▸ **What is required**
Nothing but the lines from the line with "O=np.tile(np.array([0,-.3,.1]),(len(P),1))" through the end of the data is to be copied, and each is to be copied exactly.

= = = = = = =

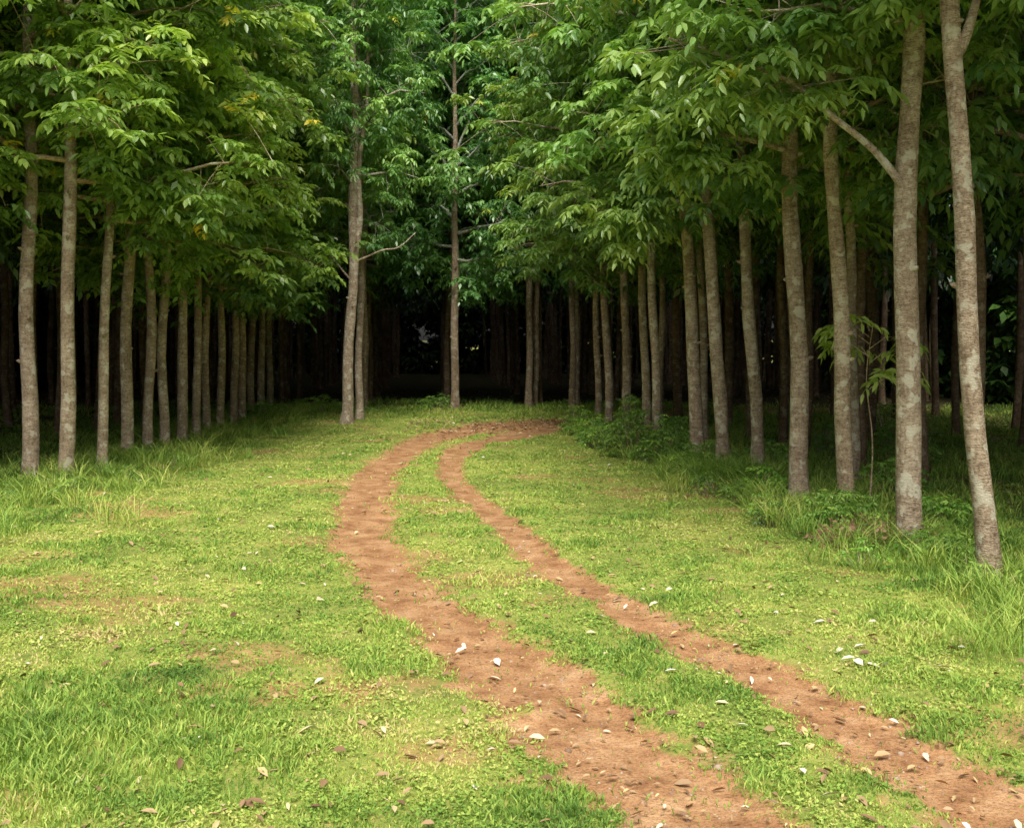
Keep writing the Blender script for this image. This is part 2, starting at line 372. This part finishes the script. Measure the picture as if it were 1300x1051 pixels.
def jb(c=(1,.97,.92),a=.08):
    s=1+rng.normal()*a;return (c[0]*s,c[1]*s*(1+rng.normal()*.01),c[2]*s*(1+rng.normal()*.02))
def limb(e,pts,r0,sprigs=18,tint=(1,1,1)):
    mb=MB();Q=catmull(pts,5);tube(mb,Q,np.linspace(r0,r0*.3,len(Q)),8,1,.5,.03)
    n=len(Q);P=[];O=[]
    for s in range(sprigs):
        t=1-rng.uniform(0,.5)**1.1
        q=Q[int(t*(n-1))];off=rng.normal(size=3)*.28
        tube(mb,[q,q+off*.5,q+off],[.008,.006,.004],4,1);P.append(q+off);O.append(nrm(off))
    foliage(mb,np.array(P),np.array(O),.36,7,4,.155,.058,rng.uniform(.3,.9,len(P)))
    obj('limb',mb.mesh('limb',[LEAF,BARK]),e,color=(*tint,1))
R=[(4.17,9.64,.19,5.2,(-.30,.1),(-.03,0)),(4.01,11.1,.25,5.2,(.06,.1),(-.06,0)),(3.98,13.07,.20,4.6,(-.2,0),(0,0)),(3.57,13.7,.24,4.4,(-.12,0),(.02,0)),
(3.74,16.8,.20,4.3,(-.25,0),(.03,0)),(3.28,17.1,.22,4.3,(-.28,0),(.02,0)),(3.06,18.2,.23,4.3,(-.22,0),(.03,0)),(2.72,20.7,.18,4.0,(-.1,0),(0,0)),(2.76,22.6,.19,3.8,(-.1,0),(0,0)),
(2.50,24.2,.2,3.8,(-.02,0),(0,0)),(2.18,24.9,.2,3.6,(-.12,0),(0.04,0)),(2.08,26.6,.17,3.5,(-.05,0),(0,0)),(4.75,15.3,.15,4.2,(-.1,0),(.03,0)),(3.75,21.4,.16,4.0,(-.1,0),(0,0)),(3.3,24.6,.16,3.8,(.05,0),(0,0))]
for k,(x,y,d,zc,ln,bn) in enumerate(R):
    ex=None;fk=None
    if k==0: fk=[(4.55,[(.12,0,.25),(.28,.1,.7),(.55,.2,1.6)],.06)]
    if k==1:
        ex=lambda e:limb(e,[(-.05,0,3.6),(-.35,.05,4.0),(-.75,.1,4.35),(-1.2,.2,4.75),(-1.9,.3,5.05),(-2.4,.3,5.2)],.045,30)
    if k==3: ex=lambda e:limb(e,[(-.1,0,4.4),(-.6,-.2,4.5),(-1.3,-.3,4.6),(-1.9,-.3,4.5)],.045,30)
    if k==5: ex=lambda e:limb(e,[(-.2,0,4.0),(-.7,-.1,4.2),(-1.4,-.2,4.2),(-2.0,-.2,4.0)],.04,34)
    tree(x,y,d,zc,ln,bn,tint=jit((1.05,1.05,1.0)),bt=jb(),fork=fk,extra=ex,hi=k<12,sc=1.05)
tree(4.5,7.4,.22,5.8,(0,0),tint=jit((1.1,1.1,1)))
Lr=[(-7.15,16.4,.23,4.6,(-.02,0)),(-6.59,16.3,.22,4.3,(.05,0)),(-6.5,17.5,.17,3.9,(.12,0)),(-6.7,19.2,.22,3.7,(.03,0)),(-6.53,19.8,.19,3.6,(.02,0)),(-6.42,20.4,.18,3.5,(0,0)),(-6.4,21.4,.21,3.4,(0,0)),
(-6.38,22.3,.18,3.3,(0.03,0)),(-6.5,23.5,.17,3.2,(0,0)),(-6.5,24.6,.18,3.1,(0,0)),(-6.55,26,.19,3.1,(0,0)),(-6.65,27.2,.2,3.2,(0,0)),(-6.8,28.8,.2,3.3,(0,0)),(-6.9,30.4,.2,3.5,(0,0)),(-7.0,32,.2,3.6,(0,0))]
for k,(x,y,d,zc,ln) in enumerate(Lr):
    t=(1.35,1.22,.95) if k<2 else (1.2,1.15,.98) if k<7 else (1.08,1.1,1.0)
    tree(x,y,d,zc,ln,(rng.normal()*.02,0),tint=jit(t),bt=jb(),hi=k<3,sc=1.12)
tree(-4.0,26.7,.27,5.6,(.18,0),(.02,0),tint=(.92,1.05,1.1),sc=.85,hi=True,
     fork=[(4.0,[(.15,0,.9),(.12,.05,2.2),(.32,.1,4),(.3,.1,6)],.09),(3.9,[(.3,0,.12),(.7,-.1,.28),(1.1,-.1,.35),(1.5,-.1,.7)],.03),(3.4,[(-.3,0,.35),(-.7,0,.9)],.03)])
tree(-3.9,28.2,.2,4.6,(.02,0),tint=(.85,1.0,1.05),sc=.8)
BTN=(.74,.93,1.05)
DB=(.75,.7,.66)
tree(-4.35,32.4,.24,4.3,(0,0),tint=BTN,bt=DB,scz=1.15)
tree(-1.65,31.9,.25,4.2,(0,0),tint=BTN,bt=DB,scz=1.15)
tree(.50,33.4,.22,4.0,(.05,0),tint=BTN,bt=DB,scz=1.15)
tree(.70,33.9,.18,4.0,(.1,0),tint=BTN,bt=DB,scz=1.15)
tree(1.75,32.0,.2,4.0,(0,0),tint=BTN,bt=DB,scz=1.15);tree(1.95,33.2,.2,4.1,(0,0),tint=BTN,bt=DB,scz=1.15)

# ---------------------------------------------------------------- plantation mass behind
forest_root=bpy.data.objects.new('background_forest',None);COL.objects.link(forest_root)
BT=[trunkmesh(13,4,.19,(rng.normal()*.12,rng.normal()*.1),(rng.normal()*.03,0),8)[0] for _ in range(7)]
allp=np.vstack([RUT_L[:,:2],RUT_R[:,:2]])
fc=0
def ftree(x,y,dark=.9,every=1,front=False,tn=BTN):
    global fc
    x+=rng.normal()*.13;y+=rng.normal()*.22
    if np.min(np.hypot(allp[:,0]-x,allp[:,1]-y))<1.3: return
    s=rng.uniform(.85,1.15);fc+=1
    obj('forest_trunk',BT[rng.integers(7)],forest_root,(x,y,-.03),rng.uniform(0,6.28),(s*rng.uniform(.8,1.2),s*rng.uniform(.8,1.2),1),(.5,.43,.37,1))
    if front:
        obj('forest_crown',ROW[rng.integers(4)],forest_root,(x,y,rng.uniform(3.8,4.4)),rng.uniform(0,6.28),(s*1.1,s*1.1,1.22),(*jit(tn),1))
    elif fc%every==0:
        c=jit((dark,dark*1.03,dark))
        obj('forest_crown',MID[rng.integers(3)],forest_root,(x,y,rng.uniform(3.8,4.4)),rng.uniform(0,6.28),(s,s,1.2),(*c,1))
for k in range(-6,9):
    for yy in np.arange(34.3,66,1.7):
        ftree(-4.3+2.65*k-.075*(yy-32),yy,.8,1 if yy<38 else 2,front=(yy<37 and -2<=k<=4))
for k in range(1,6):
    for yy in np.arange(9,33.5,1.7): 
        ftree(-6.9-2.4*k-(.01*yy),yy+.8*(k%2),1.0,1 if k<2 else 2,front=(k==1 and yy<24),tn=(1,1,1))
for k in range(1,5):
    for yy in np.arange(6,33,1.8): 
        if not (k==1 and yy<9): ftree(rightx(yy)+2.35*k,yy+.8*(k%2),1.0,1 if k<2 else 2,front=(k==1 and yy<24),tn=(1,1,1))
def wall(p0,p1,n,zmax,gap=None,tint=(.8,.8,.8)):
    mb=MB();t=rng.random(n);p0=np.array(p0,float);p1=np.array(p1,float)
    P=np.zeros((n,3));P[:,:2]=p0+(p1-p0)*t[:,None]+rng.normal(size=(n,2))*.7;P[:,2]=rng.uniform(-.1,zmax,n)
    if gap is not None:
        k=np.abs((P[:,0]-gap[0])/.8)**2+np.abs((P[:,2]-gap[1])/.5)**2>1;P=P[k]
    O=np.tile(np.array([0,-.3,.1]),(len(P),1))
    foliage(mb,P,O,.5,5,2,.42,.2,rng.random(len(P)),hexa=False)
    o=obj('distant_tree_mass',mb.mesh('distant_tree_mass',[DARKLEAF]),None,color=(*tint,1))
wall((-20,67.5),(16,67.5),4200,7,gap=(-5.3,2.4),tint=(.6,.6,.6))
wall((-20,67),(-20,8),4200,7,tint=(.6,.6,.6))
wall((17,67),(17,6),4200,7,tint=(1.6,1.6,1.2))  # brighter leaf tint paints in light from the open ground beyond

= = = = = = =

▸ **Worked answer**
    O=np.tile(np.array([0,-.3,.1]),(len(P),1))
    foliage(mb,P,O,.5,5,2,.42,.2,rng.random(len(P)),hexa=False)
    o=obj('distant_tree_mass',mb.mesh('distant_tree_mass',[DARKLEAF]),None,color=(*tint,1))
wall((-20,67.5),(16,67.5),4200,7,gap=(-5.3,2.4),tint=(.6,.6,.6))
wall((-20,67),(-20,8),4200,7,tint=(.6,.6,.6))
wall((17,67),(17,6),4200,7,tint=(1.6,1.6,1.2))  # brighter leaf tint paints in light from the open ground beyond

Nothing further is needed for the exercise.